Doch das Lohbrügger Fußballmärchen hat seine Schönheitsfehler. All die fußballerischen Dramen, sie finden häufig fast unter Ausschluss der Öffentlichkeit statt. Denn das Publikumsinteresse am Binnenfeldredder war schon immer mau, ist immer noch mau. Ein Miteinander innerhalb der Fußballabteilung wie etwa beim FC Voran Ohe, wo regelmäßig Jugendteams zu den Spielen der 1. Herren strömen und dort für Stimmung sorgen, gibt es beim VfL Lohbrügge nicht.

Dem Binnenfeldredder fehlt es an Atmosphäre – und an Licht

Und auch die Zuschauer, die kommen, haben es nicht leicht. Es mangelt an Atmosphäre. „Leider interessieren sich unsere Vereinswirte nicht für Fußball. Das ist ein Problem“, kritisiert Nikolic. Hinzu kommen die Distanzen auf der Anlage. Jetzt im Winter wird ja auf dem weit vom Vereinszentrum entfernten Kunstrasen gespielt. Dazwischen liegt der Schulsportplatz, den der Bezirk kürzlich saniert hat. Leider wurde dabei vergessen, für eine angemessene Beleuchtung zu sorgen. Jeder nicht ganz so trittsichere Rentner, der sich bei einem Abendspiel im Winter auf den Weg zum Kunstrasen macht, hat also besser die Taschenlampen-Funktion seines Handys zum Leuchten parat.

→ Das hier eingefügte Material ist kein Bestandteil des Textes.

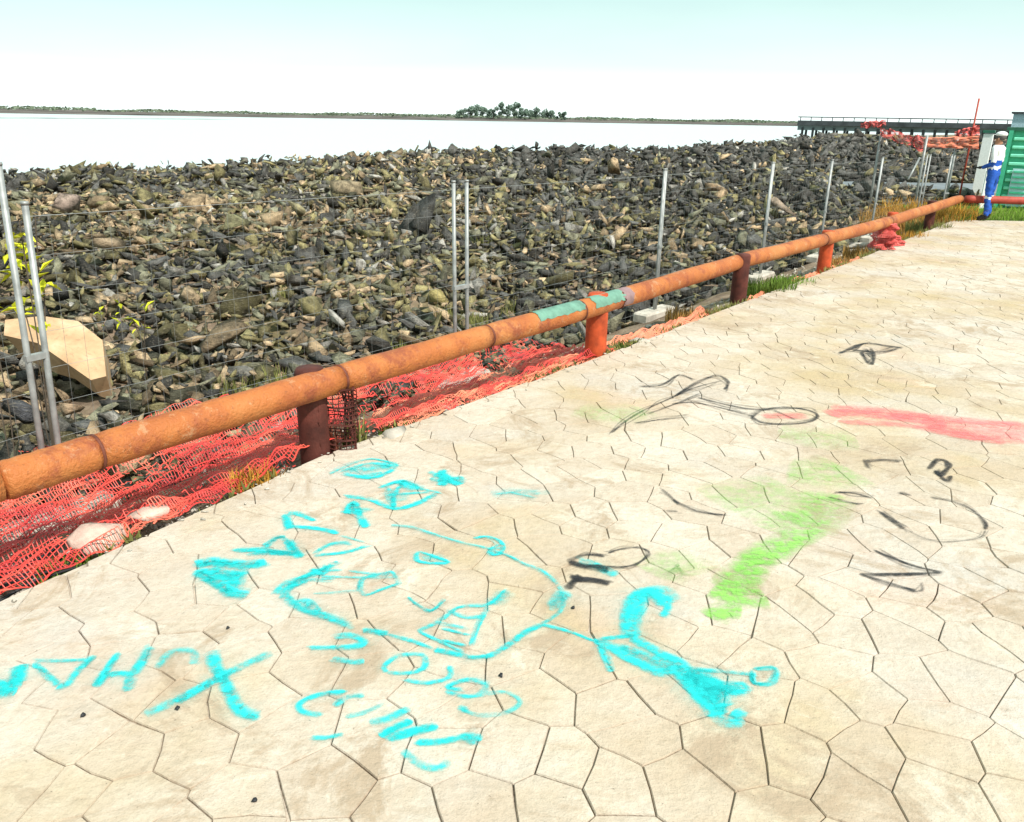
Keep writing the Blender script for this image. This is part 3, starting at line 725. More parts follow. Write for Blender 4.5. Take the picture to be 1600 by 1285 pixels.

„In den kommenden Jahren wollen wir es in die Oberliga schaffen“, betont Nikolic. „Sportlich sind wir da bereits auf einem guten Weg, aber was das Drumherum angeht, haben wir bei uns im Verein noch Nachholbedarf.“ So soll nun erst einmal weiter auf der Euphoriewelle geritten werden. Mit den Heimspielen am Sonnabend, 16. November, gegen den SV Altengamme und dann am 30. November gegen den SV Curslack-Neuengamme (beide Spiele: 14 Uhr, Binnenfeldredder) stehen zu Hause noch zwei absolute Kracher-Derbys an.

Parallel zur Partie Lohbrügge-Altengamme empfängt am Sonnabend der SC Vier- und Marschlande den SV Curslack-Neuengamme zum Derby (15 Uhr, Zollenspieker). Und wenn solche Partien auf dem Programm stehen, dann ist auch das Wetter egal.